Thursday, August 24, 2006

Attack dogs in action

Glenn Greenwald has a couple of good posts on the subjectof the attacks on Judge Taylor. The first cites the personal nature of the attacks which he concludes with this observation:
Look at any individual over the last five years who has prominently and aggressively criticized the Leader, and see if you can find one who has not been the target of vicious, personal assaults designed to destroy their reputation and credibility.
In the second, he elaborates on the point he made yesterday that the criticisms are woefully uninformed and "completely bereft of reasoning".
The fact that something is "immensely difficult" for Ann Althouse to figure out does not mean that it is, in fact, "immensely difficult." Most actual legal experts, across the ideological spectrum, have found nothing challenging -- let alone "immensely difficult" -- about concluding that the President of the United States does not have the power to break the law by engaging in the very conduct which the law criminalizes.

Althouse thinks that the President's claim that neither courts nor Congress can interfere in his conduct with regard to national security "is a serious argument, and judges need to take it seriously," but she never says why that argument is "serious" or what the court failed to consider in rejecting the administration's theories of presidential omnipotence. Althouse apparently thinks that repeating the words "serious" and "difficult" enough times will bestow on her little platitudes the scholarly weight which her analysis so plainly, so embarrassingly lacks.

[...]

Althouse did not follow this case and had no idea what happened in it.
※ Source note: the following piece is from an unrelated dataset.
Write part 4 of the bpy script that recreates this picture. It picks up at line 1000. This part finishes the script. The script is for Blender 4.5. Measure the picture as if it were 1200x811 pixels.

She formed her views about the court's ruling and then proceeded to express them loudly and publicly without bothering to do the smallest amount of work which would be necessary for forming a responsible opinion -- including even reviewing what the DoJ argued here or finding out what happened previously in this case (she even aggressively criticized the court's opinion while admitting that she only had time to "skim it"). Even after that, it is clear that she just read the opinion and then spat up some trite political slogans attacking the court, exhibiting precisely the intellectual sloth and undisciplined approach of which she thinks she is qualified to accuse Judge Taylor.

But this gaping lack of relevant knowledge did not stop Althouse from writing an Op-Ed, nor stop The New York Times from publishing it, in which she pretended to be some sort of legal expert on the issues decided by Judge Taylor. The fact that someone can be paraded around as an expert on a lawsuit about which they know next to nothing is as good of an explanation as any for the sorry, distortive state of our political discourse.